--- Start of Raw records ---
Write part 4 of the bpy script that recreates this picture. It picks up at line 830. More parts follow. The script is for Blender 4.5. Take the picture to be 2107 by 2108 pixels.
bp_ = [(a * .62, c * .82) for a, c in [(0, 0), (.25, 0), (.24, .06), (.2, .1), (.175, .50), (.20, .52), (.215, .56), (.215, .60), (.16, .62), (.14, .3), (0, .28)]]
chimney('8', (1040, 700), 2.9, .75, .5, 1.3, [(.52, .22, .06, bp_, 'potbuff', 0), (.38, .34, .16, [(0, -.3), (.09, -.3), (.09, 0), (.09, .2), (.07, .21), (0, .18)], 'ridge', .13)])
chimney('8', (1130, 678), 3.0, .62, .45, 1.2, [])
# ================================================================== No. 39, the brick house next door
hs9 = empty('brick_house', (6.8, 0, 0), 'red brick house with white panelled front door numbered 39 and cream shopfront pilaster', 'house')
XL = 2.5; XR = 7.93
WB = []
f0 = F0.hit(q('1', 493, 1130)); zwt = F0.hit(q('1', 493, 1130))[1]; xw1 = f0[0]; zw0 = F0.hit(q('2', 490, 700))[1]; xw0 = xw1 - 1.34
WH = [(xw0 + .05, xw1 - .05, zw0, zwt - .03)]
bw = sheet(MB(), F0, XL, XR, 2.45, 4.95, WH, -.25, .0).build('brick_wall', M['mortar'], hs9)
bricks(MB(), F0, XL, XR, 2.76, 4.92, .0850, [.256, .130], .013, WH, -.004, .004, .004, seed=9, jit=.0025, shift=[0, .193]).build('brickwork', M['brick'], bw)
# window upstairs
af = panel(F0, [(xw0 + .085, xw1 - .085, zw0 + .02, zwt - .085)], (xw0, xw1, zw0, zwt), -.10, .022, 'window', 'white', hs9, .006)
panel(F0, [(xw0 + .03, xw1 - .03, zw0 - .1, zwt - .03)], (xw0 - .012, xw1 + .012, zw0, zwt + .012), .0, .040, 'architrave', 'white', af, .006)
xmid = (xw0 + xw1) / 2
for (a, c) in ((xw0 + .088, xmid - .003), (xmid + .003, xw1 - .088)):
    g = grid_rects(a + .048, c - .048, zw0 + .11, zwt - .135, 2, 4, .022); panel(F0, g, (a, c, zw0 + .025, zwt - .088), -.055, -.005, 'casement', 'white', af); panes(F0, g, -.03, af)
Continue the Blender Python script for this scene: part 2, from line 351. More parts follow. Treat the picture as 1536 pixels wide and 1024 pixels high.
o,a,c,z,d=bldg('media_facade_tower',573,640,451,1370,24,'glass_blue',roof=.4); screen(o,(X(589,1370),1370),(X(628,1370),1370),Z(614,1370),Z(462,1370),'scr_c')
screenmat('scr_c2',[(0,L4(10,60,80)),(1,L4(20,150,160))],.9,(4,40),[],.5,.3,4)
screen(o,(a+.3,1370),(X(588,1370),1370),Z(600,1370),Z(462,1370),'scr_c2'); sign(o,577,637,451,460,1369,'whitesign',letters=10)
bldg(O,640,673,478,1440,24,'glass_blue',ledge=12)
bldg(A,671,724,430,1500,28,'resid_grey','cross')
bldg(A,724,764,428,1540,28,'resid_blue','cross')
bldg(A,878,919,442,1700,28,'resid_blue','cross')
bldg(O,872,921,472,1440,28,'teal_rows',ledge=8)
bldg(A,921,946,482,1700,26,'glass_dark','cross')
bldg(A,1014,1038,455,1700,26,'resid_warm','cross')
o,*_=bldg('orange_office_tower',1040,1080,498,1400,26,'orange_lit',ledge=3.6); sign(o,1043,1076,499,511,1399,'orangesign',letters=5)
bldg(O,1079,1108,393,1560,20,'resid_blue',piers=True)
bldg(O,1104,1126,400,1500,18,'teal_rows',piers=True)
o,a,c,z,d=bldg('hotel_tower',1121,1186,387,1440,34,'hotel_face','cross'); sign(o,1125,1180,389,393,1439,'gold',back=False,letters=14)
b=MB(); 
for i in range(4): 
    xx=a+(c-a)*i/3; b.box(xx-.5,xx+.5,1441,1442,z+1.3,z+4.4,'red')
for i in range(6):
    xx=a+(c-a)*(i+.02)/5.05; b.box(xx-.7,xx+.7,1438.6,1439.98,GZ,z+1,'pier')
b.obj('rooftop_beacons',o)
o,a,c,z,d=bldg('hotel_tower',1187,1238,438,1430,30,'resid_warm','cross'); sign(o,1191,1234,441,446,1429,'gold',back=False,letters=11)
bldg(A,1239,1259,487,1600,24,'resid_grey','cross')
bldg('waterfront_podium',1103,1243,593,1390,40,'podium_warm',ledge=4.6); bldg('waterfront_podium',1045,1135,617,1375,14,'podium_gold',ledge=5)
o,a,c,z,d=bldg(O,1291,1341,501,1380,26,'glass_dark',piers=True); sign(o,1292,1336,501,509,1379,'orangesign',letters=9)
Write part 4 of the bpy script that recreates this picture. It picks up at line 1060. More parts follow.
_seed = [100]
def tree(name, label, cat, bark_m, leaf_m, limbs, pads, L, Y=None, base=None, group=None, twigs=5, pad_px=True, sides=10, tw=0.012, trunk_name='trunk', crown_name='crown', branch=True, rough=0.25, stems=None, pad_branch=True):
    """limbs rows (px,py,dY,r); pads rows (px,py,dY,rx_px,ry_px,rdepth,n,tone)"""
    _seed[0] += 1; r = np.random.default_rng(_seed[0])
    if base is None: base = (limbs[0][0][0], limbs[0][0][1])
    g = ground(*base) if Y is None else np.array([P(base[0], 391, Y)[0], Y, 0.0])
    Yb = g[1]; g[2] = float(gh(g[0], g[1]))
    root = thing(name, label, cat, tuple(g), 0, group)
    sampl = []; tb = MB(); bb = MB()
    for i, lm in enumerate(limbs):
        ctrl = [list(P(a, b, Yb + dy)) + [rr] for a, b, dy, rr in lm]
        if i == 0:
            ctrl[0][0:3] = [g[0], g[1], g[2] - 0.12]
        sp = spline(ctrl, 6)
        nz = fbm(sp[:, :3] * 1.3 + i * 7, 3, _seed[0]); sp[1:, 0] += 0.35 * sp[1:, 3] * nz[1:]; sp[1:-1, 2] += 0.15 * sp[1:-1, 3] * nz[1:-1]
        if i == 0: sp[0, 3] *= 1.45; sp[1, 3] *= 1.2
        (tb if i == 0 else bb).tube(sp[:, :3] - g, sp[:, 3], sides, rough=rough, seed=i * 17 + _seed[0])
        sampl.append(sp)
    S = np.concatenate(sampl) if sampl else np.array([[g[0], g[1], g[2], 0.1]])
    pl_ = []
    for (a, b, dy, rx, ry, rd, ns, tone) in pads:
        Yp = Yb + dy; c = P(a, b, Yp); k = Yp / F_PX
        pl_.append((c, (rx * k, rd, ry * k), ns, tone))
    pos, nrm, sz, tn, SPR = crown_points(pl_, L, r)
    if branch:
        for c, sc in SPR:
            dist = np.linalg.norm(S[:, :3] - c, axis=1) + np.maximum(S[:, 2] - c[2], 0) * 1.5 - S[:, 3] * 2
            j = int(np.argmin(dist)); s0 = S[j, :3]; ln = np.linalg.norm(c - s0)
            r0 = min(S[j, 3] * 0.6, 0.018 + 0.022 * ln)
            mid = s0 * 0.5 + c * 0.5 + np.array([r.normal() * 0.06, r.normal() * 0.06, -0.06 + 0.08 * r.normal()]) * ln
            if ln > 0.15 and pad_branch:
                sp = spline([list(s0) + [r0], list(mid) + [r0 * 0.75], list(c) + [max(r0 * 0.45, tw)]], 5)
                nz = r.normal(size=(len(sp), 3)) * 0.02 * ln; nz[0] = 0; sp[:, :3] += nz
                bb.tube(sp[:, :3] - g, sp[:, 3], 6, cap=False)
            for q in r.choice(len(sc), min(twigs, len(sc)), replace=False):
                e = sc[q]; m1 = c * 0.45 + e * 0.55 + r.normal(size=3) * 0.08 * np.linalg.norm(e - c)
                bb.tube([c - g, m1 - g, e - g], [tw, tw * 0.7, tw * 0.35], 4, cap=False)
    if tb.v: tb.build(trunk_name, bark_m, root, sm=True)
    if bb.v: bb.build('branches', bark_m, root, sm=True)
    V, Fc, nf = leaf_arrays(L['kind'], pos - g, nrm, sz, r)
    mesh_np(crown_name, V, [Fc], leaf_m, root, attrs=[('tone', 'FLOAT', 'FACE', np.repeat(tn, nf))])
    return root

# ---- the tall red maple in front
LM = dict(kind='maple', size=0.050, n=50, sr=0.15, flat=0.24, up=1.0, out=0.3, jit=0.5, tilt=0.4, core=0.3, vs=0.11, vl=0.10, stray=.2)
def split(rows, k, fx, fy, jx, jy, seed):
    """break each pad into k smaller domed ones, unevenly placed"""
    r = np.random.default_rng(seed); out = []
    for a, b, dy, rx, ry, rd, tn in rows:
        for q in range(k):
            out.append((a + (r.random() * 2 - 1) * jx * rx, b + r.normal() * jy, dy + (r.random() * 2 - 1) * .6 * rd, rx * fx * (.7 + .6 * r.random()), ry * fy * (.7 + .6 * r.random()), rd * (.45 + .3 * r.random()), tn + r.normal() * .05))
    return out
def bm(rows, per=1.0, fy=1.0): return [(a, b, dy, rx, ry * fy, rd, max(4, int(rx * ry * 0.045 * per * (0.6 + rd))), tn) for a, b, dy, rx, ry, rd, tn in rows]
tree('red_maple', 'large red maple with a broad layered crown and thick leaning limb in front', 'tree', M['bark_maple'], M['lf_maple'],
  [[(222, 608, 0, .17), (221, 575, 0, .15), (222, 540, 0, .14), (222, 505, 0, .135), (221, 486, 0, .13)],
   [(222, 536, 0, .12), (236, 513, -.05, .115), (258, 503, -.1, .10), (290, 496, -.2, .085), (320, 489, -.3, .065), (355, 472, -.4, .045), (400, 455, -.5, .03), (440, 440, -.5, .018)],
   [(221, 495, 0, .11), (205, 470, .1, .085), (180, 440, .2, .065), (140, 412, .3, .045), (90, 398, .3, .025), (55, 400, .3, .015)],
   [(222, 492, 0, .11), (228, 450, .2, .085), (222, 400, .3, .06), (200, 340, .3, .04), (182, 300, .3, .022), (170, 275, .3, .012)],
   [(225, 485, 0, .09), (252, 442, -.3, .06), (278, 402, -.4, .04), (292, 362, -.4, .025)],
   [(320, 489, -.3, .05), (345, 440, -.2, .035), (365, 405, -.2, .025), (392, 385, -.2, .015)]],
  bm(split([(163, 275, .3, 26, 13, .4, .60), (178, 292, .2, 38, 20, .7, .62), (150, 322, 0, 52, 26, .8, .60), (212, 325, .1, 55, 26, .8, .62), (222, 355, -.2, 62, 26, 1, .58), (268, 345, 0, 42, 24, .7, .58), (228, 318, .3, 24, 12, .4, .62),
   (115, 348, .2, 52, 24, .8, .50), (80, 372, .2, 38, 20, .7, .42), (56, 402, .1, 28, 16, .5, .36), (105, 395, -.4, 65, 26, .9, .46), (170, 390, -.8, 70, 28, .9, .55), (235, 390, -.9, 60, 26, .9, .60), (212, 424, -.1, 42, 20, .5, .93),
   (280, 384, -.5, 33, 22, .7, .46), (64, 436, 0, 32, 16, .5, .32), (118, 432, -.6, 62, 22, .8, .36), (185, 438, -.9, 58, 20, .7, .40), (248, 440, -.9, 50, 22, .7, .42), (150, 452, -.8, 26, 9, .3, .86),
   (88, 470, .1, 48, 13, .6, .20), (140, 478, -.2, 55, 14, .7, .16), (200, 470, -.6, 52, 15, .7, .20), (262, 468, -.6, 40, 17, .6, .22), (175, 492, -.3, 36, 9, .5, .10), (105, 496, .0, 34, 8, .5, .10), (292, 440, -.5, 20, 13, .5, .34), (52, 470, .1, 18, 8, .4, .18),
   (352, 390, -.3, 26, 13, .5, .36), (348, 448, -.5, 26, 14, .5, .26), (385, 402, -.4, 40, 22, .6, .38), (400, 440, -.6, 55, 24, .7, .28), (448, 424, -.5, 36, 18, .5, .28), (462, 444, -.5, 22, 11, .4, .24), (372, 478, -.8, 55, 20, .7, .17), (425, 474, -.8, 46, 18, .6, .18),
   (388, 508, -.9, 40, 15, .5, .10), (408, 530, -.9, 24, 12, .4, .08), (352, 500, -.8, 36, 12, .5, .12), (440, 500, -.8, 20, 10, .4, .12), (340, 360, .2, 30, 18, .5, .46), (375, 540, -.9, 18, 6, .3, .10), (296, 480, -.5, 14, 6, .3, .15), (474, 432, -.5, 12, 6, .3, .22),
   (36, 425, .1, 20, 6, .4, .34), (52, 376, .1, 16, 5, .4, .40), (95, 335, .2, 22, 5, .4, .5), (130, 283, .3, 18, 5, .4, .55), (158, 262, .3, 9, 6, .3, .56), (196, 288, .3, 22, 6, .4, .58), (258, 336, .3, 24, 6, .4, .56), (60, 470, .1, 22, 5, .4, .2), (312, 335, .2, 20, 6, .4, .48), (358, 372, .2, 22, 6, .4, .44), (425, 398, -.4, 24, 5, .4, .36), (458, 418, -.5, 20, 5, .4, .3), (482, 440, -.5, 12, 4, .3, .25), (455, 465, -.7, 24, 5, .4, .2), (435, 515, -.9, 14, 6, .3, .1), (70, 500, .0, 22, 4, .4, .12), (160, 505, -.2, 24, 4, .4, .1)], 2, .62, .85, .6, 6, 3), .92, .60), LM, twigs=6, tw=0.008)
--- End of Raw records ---
Problem details —
Find each line with the string "parts" and copy it out.

Solved problem —
Write part 4 of the bpy script that recreates this picture. It picks up at line 830. More parts follow. The script is for Blender 4.5. Take the picture to be 2107 by 2108 pixels.
Continue the Blender Python script for this scene: part 2, from line 351. More parts follow. Treat the picture as 1536 pixels wide and 1024 pixels high.
Write part 4 of the bpy script that recreates this picture. It picks up at line 1060. More parts follow.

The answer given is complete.